### Instructions for the task:
Locate all lines in the data below that hold "Write" and show them.

-- Start --

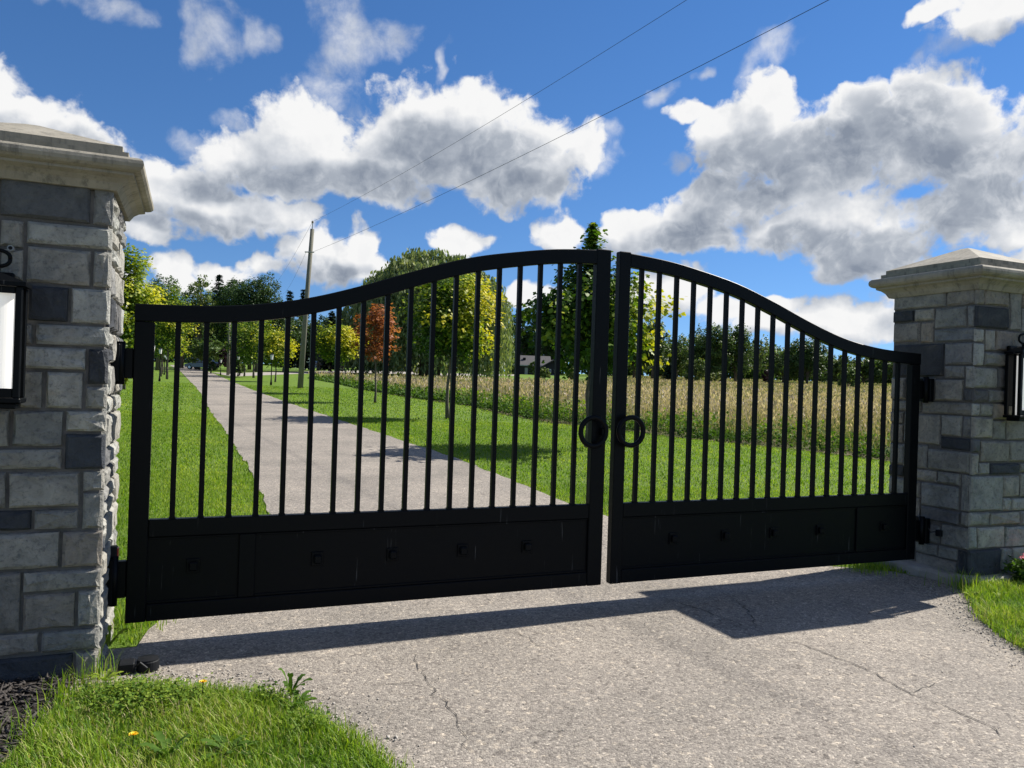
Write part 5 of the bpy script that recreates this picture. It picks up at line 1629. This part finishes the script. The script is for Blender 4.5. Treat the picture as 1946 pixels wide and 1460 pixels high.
def octa(P, S, name, mat, label, cat):
    """small irregular stones or chips: 8 triangles each; S (n,3)"""
    n = len(P)
    base = np.array([(1, 0, 0), (-1, 0, 0), (0, 1, 0), (0, -1, 0), (0, 0, 1), (0, 0, -0.6)], float)
    a = RNG.uniform(0, 2 * PI, n)
    V = base[None] * S[:, None, :] * RNG.uniform(0.7, 1.25, (n, 6, 1))
    tl = RNG.normal(0, 0.35, (n, 2))
    V[:, :, 2] += V[:, :, 0] * tl[:, :1] + V[:, :, 1] * tl[:, 1:]
    c, s = np.cos(a)[:, None], np.sin(a)[:, None]
    X = V[:, :, 0] * c - V[:, :, 1] * s
    Y = V[:, :, 0] * s + V[:, :, 1] * c
    V = np.stack([X, Y, V[:, :, 2]], 2) + P[:, None, :]
    f = np.array([(0, 2, 4), (2, 1, 4), (1, 3, 4), (3, 0, 4), (2, 0, 5), (1, 2, 5), (3, 1, 5), (0, 3, 5)])
    F = (np.arange(n)[:, None, None] * 6 + f[None]).reshape(-1, 3)
    o = np_mesh(name, V.reshape(-1, 3), F, mat)
    tag(o, label, cat, kind='stuff')
    return o

def along(pts, n, spread):
    g = [np.array(p[:2]) for p in pts]
    ln = np.array([np.linalg.norm(b - a) for a, b in zip(g[:-1], g[1:])])
    i = RNG.choice(len(ln), n, p=ln / ln.sum())
    t = RNG.uniform(0, 1, n)[:, None]
    A, B = np.array(g)[i], np.array(g)[i + 1]
    return A + (B - A) * t + RNG.normal(0, spread, (n, 2))

R_EDGE = [G(*p) for p in [(1690, 1100), (1800, 1132), (1838, 1150), (1862, 1182), (1905, 1212), (1960, 1245), (2050, 1300), (2200, 1400)]]
L_EDGE = [G(*p) for p in [(200, 1288), (300, 1284), (420, 1292), (520, 1306), (585, 1335), (645, 1385), (700, 1425), (745, 1462), (900, 1600)]]
for pts, n, lb in ((R_EDGE, 1800, 'loose grey gravel along the right edge of the drive'), (L_EDGE, 900, 'loose grey gravel along the left grass corner')):
    P = along(pts, n, 0.09)
    r_ = np.clip(RNG.lognormal(-5.35, 0.42, n), 0.002, 0.011)
    octa(np.c_[P, r_ * 0.35 + 0.001], np.c_[r_, r_ * 0.8, r_ * 0.6], 'gravel', M['pebble'], lb, 'gravel')
n = 1500
P = np.c_[RNG.uniform(-3.0, 6.5, n), RNG.uniform(1.8, 6.0, n)]
ok = [(p[0] - G0.x) * NN.x + (p[1] - G0.y) * NN.y < 0.3 and (p[0] - G0.x) * U.x + (p[1] - G0.y) * U.y > 0.1 for p in P]
P = P[ok]
r_ = np.clip(RNG.lognormal(-5.75, 0.35, len(P)), 0.0015, 0.006)
octa(np.c_[P, r_ * 0.3 + 0.001], np.c_[r_, r_ * 0.8, r_ * 0.6], 'gravel', M['pebble'], 'loose stone grains scattered over the drive', 'gravel')

def ground_fixture():
    p = G(272, 1274)
    r = thing('ground_spotlight', 'small black round fixture with a box lying on the asphalt by the left pillar', 'fixture', p, YAW)
    MB().lathe([(0.046, 0), (0.050, 0.004), (0.050, 0.046), (0.047, 0.050), (0.047, 0.056), (0.020, 0.060)], 24, (0.02, 0)).build('round_housing', M['plastic'], r)
    MB().box(-0.105, -0.035, -0.04, 0.035, 0.0, 0.052, 0.006).build('junction_box', M['plastic'], r)
    MB().tube([(-0.03, -0.02, 0.03), (-0.01, -0.05, 0.055), (0.02, -0.06, 0.03)], 0.004, 6).build('cable', M['wire'], r)
ground_fixture()

# ------------------------------------------------------------------ mulch bed and grass corners
MULCH = [G(*p) for p in [(150, 1296), (118, 1322), (98, 1350), (66, 1392), (18, 1440), (-60, 1520), (-500, 1700), (-700, 1350), (-420, 1300), (-60, 1302)]]
mul = sheet('mulch_bed', MULCH, 0.016, M['soil'])
PL = np.c_[RNG.uniform(-3.4, -1.4, 9000), RNG.uniform(1.6, 3.6, 9000)]
PL = PL[in_poly(PL, [tuple(p[:2]) for p in MULCH])]
n = len(PL)
octa(np.c_[PL, RNG.uniform(0.018, 0.032, n)], np.c_[RNG.uniform(0.010, 0.040, n), RNG.uniform(0.004, 0.010, n), RNG.uniform(0.003, 0.006, n)], 'mulch', M['chip'], 'dark shredded bark mulch at the foot of the left pillar', 'mulch')

LV = [G(*p) for p in [(118, 1330), (150, 1314), (215, 1306), (300, 1307), (420, 1312), (520, 1324), (585, 1348), (645, 1392), (700, 1424), (745, 1461), (900, 1620), (1000, 1800), (-300, 1800), (-60, 1520), (18, 1440), (66, 1392), (98, 1350)]]
RV = [G(*p) for p in [(1820, 1112), (1842, 1140), (1862, 1180), (1905, 1212), (1960, 1245), (2050, 1300), (2200, 1400), (2700, 1700)]] + [sn(13, -5.0), sn(14, 1.0), sn(6.6, 1.0), sn(6.6, -0.36), sn(5.8, -0.36)]

def verge(name, poly, seed, box, n, label, hmin, hmax, straw):
    o = sheet(name, rough_edge(poly + [poly[0]], 0.08, 0.012, seed)[:-1], 0.005, M['lawn'])
    pp = [tuple(p[:2]) for p in poly]
    P = np.c_[RNG.uniform(box[0], box[1], n), RNG.uniform(box[2], box[3], n)]
    # tufts
    nt = n // 9
    tc_ = np.c_[RNG.uniform(box[0], box[1], nt), RNG.uniform(box[2], box[3], nt)]
    P2 = tc_[RNG.integers(0, nt, n)] + RNG.normal(0, 0.018, (n, 2))
    P = np.concatenate([P[: n // 3], P2[: n * 2 // 3]])
    P = P[in_poly(P, pp)]
    P = P + RNG.normal(0, 0.022, P.shape)          # the turf creeps over its own edge
    n = len(P)
    ph = np.sin(P[:, 0] * 5.1 + 1.7 * np.sin(P[:, 1] * 4.3)) * np.cos(P[:, 1] * 5.9 + np.sin(P[:, 0] * 3.7))
    h = (hmin + (hmax - hmin) * RNG.beta(1.6, 2.6, n)) * (1 + 0.35 * ph)
    tint = np.clip(0.40 + 0.20 * ph + RNG.normal(0, 0.16, n), 0, 0.8)
    k = RNG.uniform(0, 1, n) < straw * (1 + 0.8 * np.sin(P[:, 0] * 3.3 + P[:, 1] * 2.1))
    tint[k] = RNG.uniform(0.8, 1.0, k.sum())
    b = blades('verge_grass', P, h, RNG.uniform(0.0024, 0.0052, n), 1.15, M['grass'], tint, z0=np.full(n, 0.012))
    tag(b, label, 'grass', kind='stuff')

verge('grass_corner', LV, 5, (-2.6, 0.2, 1.5, 3.6), 110000, 'long bright grass on the corner beside the left pillar', 0.018, 0.085, 0.15)
verge('grass_corner', RV, 6, (1.9, 5.6, 2.3, 6.3), 210000, 'long bright grass on the corner below the right pillar', 0.02, 0.095, 0.06)
# grass tufts against the footing, the left pillar and behind the footing
for (px, py, n, sp, hh) in ((190, 1292, 40, 0.035, 0.17), (110, 1335, 40, 0.04, 0.13), (150, 1310, 40, 0.04, 0.10), (60, 1400, 50, 0.06, 0.15), (1850, 1120, 200, 0.12, 0.14), (1640, 1083, 220, 0.10, 0.10), (1665, 1082, 120, 0.08, 0.08), (225, 1180, 200, 0.10, 0.13), (262, 1185, 140, 0.09, 0.09), (1900, 1100, 150, 0.15, 0.12)):
    c = G(px, py)
    P = np.array(c[:2])[None] + RNG.normal(0, sp, (n, 2))
    o = blades('grass_tuft', P, hh * RNG.uniform(0.5, 1.2, n), RNG.uniform(0.003, 0.006, n), 0.6, M['grass'], np.clip(RNG.normal(0.45, 0.2, n), 0, 0.9), z0=np.full(n, 0.006))
    tag(o, 'tuft of taller grass at the foot of the gate masonry', 'grass', kind='stuff')

def rosette(name, label, px, py, n, ln, seed, tint, upright=0.45, z=0.012, cat='weed', flower=None):
    c = G(px, py)
    c.z = z
    root = thing(name, label, cat, c)
    rr = np.random.default_rng(seed)
    V, F, T = [], [], []
    for k in range(n):
        a = k * 2.399 + rr.uniform(-.3, .3)
        l = ln * rr.uniform(0.6, 1.1)
        up = upright * rr.uniform(0.5, 1.6)
        d = np.array([math.cos(a), math.sin(a), 0]); s = np.array([-math.sin(a), math.cos(a), 0])
        b = len(V)
        prof = [(0, .05), (.25, .16), (.45, .12), (.55, .24), (.72, .17), (.82, .25), (1.0, .03)]
        for t, w in prof:
            p = d * l * t * (1 - .25 * up) + np.array([0, 0, l * up * (t - 0.55 * t * t)])
            w *= 0.62
            V += [p - s * w * l * .8 + [0, 0, .02 * l], p + [0, 0, -.01 * l], p + s * w * l * .8 + [0, 0, .02 * l]]
        for i in range(len(prof) - 1):
            q = b + i * 3
            F += [(q, q + 1, q + 4, q + 3), (q + 1, q + 2, q + 5, q + 4)]
            T += [tint + rr.uniform(-.1, .1)] * 2
    np_mesh('leaves', np.array(V), np.array(F), M['weed'], root, np.clip(T, 0, 1), True)
    if flower:
        h = flower
        MB().tube([(0, 0, 0), (0.006, 0.004, h * .6), (0.004, 0.008, h)], 0.0022, 6).build('stem', M['weed'], root)
        fl = MB()
        for k in range(22):
            a = k * 2.399
            r0 = 0.018 * math.sqrt((k + 1) / 22)
            d = Vector((math.cos(a), math.sin(a), 0)); s = Vector((-d.y, d.x, 0))
            p0 = Vector((0.004, 0.008, h))
            fl.add([p0 + s * .002, p0 - s * .002, p0 + d * r0 - s * .004 + Vector((0, 0, .012 - r0 * .3)), p0 + d * r0 + s * .004 + Vector((0, 0, .012 - r0 * .3))], [(0, 1, 2, 3)])
        fl.build('flower_head', M['petal'], root)
    return root

rosette('dandelion', 'yellow dandelion amid the clover, the farther of the two yellow flowers', 381, 1342, 9, 0.09, 1, 0.55, 0.4, flower=0.085)
rosette('dandelion', 'yellow dandelion at the bottom picture edge, the nearer of the two', 248, 1442, 9, 0.08, 2, 0.5, 0.4, flower=0.07)
rosette('broadleaf_weed', 'dark toothed broadleaf weed at the bottom middle of the left grass corner', 430, 1440, 16, 0.13, 3, 0.30, 0.7)
rosette('broadleaf_weed', 'broadleaf weed with upright leaves at the lower left of the dark weed', 320, 1448, 8, 0.14, 4, 0.3, 0.9)
rosette('broadleaf_weed', 'leafy weed on the drive side of the left grass corner', 560, 1350, 12, 0.11, 5, 0.45, 0.6)
rosette('broadleaf_weed', 'yellow-green weed beside the mulch at the pillar foot', 200, 1300, 10, 0.10, 6, 0.85, 0.8)
rosette('broadleaf_weed', 'pale grey-green weed near the mulch bed edge', 150, 1362, 12, 0.09, 7, 0.6, 0.4)
rosette('broadleaf_weed', 'tall narrow weed at the asphalt edge of the left grass corner', 552, 1330, 6, 0.13, 8, 0.3, 1.5)
rosette('broadleaf_weed', 'glowing yellow-green weed climbing the lit inner face of the left pillar', 207, 1235, 7, 0.13, 9, 0.98, 1.9, cat='weed')
rosette('broadleaf_weed', 'bright weed leaf in the shaded grass at the right pillar, nearer the drive', 1852, 1146, 5, 0.10, 10, 0.95, 1.3)
rosette('broadleaf_weed', 'bright single weed leaf right of its neighbour in the grass below the right pillar', 1900, 1148, 4, 0.10, 11, 0.95, 1.6)

def clover():
    P, T = [], []
    for (px, py, sx, n) in ((285, 1345, 0.11, 1300), (245, 1335, 0.07, 500), (330, 1345, 0.05, 250), (520, 1340, 0.06, 200), (600, 1390, 0.06, 150)):
        c = np.array(G(px, py)[:2])
        P.append(np.c_[c[None] + RNG.normal(0, sx, (n, 2)) * [1.2, .7], RNG.uniform(0.03, 0.085, n)])
        T.append(np.clip(RNG.normal(0.65, 0.15, n), 0, 1))
    P, T = np.concatenate(P), np.concatenate(T)
    ok = in_poly(P[:, :2], [tuple(p[:2]) for p in LV])
    P, T = P[ok], T[ok]
    o = leaf_cloud('clover', P, RNG.uniform(0.009, 0.019, len(P)), T, M['weed'], 'clump', None, 1.2)
    tag(o, 'small-leaved clover spreading through the left grass corner', 'clover', kind='stuff')
clover()

def flowers():
    c = sn(on_n(1960, 1095, -0.55)[0], -0.55)
    root = thing('flowering_plant', 'low bedding plant with pink-red blooms at the foot of the right pillar', 'flower', c)
    n = 700
    P = np.c_[RNG.normal(0, 0.075, (n, 2)), RNG.uniform(0.02, 0.19, n)]
    leaf_cloud('foliage', P, RNG.uniform(0.03, 0.055, n), np.clip(RNG.normal(.3, .15, n), 0, 1), M['weed'], 'quad', root, 0.4)
    for (x, y, z) in ((-0.07, -0.05, 0.225), (0.03, -0.02, 0.21), (0.09, -0.05, 0.22), (0.03, 0.06, 0.23)):
        fl = MB()
        for k in range(26):
            a = k * 2.399
            r0 = 0.05 * math.sqrt((k + 1) / 26)
            d = Vector((math.cos(a), math.sin(a), 0)); s = Vector((-d.y, d.x, 0))
            p0 = Vector((x, y, z)) + d * r0 * .5
            fl.add([p0, p0 + d * .02 - s * .016 + Vector((0, 0, .022 - r0 * .35)), p0 + d * .032 + Vector((0, 0, .012 - r0 * .35)), p0 + d * .02 + s * .016 + Vector((0, 0, .022 - r0 * .35))], [(0, 1, 2, 3)])
        fl.build('bloom', M['pink'], root)
flowers()
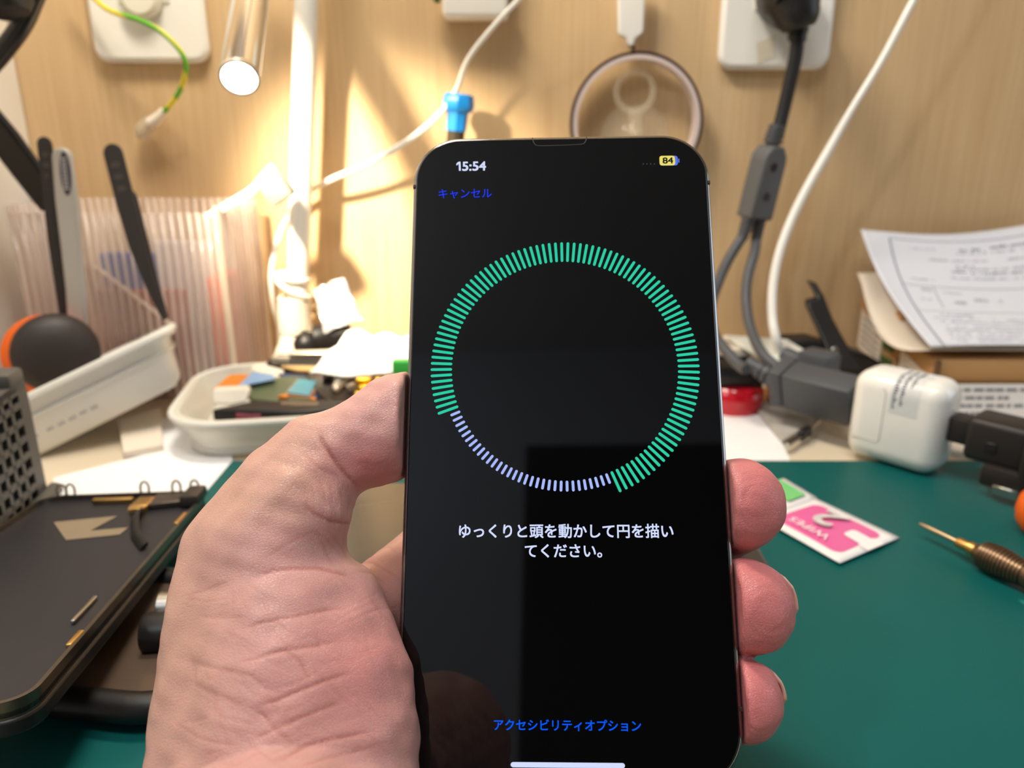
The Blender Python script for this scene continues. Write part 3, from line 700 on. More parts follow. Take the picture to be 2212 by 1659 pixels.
# white strip hook, tape roll, suction hook
t = thing('hanging_strip', 'white plastic strip hanging down above the tape roll', 'hook', wal(1366, 100, .012))
g = G()
pts = [(1335, -60), (1335, 66), (1340, 78), (1352, 82), (1356, 98), (1362, 101), (1370, 100), (1374, 84), (1388, 74), (1392, 66), (1396, -60)]
g.prism([wal(x, y, .014) for x, y in pts], Y * .0045); g.build('strip', M_white, t, bevel=.0012)
g = G(); rc_ = wal(1367, 112, .012); g.tube([wal(1368, 99, .0118), wal(1368, 112, .0118), wal(1368, 122, .0118)], .0010, 8, 3); g.build('wire_hook', M_black, t)
TC = wal(1372, 266, .012); TR = (wal(1513, 262, .012).x - wal(1229, 262, .012).x) / 2
t = thing('tape_roll', 'roll of brown tape hanging on the wood wall behind the phone', 'tape', TC + Vector((0, 0, -TR)))
g = G(); g.lathe([(TR * .955, -.0062), (TR, -.006), (TR, .006), (TR * .955, .0062)], TC, -Y, 72, closed=True); g.build('tape', mat('brown_film_tape', rgb(52, 30, 30), 0.12, var=.1, coat=.5), t)
g = G(); g.lathe([(TR * .895, -.0064), (TR * .955, -.0064), (TR * .955, .0064), (TR * .895, .0064)], TC, -Y, 72, closed=True); g.build('core', mat('card_core', rgb(206, 190, 186), 0.6), t)
t = thing('suction_hook', 'clear suction cup with a ring, inside the tape roll', 'suction cup', wal(1372, 300))
M_cup = mat('clear_vinyl', rgb(238, 226, 200), .06, alpha=.16, spec=.9, var=.02)
g = G(); cc = wal(1372, 300, 0); g.lathe([(.0005, .013), (.003, .0125), (.006, .009), (.013, .0055), (.0215, .0022), (.022, .0008), (.0215, .0006)], cc, -Y, 40); g.build('cup', M_cup, t)
g = G(); rcn = wal(1371, 198, .012); pts = [rcn + Vector((.0115 * math.cos(a), 0, .0115 * math.sin(a))) for a in [2 * math.pi * k / 40 for k in range(41)]]
g.tube(pts, .0022, 10, 1); g.build('ring', M_cup, t)
g = G(); g.tube([wal(1371, 236, .012), wal(1372, 262, .012), wal(1372, 290, .012)], [.0050, .0046, .006], 12, 4); g.build('stem', M_cup, t)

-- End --

### Output:
Write part 5 of the bpy script that recreates this picture. It picks up at line 1629. This part finishes the script. The script is for Blender 4.5. Treat the picture as 1946 pixels wide and 1460 pixels high.
The Blender Python script for this scene continues. Write part 3, from line 700 on. More parts follow. Take the picture to be 2212 by 1659 pixels.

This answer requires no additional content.